Donation page simplification

Gérard Talbot browserbugs2 at gtalbot.org
Sat Feb 7 00:53:23 UTC 2015


Le 2015-02-06 14:24, Albert Astals Cid a écrit :
> Hi there, one of the issues we had with the donation page is that it is 
> very
> complex, Aleix and me have worked in a new version that is much simpler 
> by
> rewording some text and moving the more corner-case ways to donate to a
> different page.
> 
> http://kde.org/community/donations/index2.php
> 
> This is still not linked from the main page because
>   * We want your input
>   * We need to make the radio button to choose between one time and 
> recurring
> less ugly
> 
> Opinions?

Albert,

Why the "Donations" page
https://www.kde.org/community/donations/index2.php
is not titled/named "Donate through Paypal"?

I do not understand why the page should be split into a "Donations" page 
on one hand and an "Other ways to donate" webpage on the other hand.
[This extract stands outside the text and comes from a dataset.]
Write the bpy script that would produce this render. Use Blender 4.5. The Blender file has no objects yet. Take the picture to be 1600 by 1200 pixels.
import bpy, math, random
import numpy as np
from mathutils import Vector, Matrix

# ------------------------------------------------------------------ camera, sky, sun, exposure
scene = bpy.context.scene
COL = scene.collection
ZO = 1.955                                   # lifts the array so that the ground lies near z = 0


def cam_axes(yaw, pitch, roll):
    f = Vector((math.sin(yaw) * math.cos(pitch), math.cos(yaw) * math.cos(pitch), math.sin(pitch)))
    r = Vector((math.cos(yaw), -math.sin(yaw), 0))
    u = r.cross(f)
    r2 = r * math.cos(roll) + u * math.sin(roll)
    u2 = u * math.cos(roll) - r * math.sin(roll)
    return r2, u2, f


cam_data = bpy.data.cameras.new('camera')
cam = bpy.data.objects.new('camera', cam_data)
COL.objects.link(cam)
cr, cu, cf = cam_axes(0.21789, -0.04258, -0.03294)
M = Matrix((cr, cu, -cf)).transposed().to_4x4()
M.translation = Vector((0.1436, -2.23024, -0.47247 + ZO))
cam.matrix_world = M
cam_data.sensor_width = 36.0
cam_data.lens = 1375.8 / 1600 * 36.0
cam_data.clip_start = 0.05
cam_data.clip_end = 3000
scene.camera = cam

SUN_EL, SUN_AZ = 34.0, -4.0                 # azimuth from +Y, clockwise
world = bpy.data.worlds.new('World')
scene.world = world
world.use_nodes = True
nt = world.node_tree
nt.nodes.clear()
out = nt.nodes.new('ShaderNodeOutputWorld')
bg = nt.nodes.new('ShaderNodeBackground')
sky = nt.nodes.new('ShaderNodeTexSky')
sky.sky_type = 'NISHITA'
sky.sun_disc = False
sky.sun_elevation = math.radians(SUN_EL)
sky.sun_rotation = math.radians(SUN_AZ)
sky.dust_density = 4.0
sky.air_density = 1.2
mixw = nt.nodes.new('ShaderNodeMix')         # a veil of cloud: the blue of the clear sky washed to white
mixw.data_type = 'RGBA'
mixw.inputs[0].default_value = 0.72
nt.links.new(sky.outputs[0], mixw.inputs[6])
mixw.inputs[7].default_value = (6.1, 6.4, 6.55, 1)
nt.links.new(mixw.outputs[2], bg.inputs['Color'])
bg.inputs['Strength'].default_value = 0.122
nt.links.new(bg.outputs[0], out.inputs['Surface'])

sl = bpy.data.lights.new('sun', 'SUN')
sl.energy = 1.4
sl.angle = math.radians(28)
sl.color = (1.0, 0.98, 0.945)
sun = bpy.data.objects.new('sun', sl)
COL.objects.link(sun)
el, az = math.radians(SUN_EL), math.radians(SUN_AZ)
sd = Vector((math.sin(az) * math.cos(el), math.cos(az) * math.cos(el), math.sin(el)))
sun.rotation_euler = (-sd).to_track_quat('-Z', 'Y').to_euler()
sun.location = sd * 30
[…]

Why 
not a single page for all 3 ways to donate?

-------

When I click a link text saying "Donate", then I do not expect to read 
or to be lectured on why donations are important or what the donations 
will be for, etc.. A "Donate" page in my mind should be just about the 
mechanics of donation.

-------

This page uses a light color (#444) on a light blue background-image 
with less than initial, default font-size (10pt) and with absolute 
units. Justified text is universally known to be less legible than 
left-aligned text. The white text-shadow is useless and pointless and 
does not improve legibility.

To me, these poor styling issues should first be dealt with on the whole 
kde.org website. Choosing a CMS for the whole site is one thing. 
Creating (or choosing) one that promotes readability, legibility, 
accessibility at all times is another.



> Also if some deisgn/web guru can help us with making the radio buttons 
> be
> nicer (our idea is to make them more like buttons) it'd be great.


The radio button should look like a normal, standard, default radio 
button in browsers. If you style a form control like a radio button, 
then it may not look like a radio button to users who use different 
browsers. Form controls should look familiar to users who use and trust 
the same/preferred browser; form controls can (and often do because of 
themes and skins) look different in different browsers.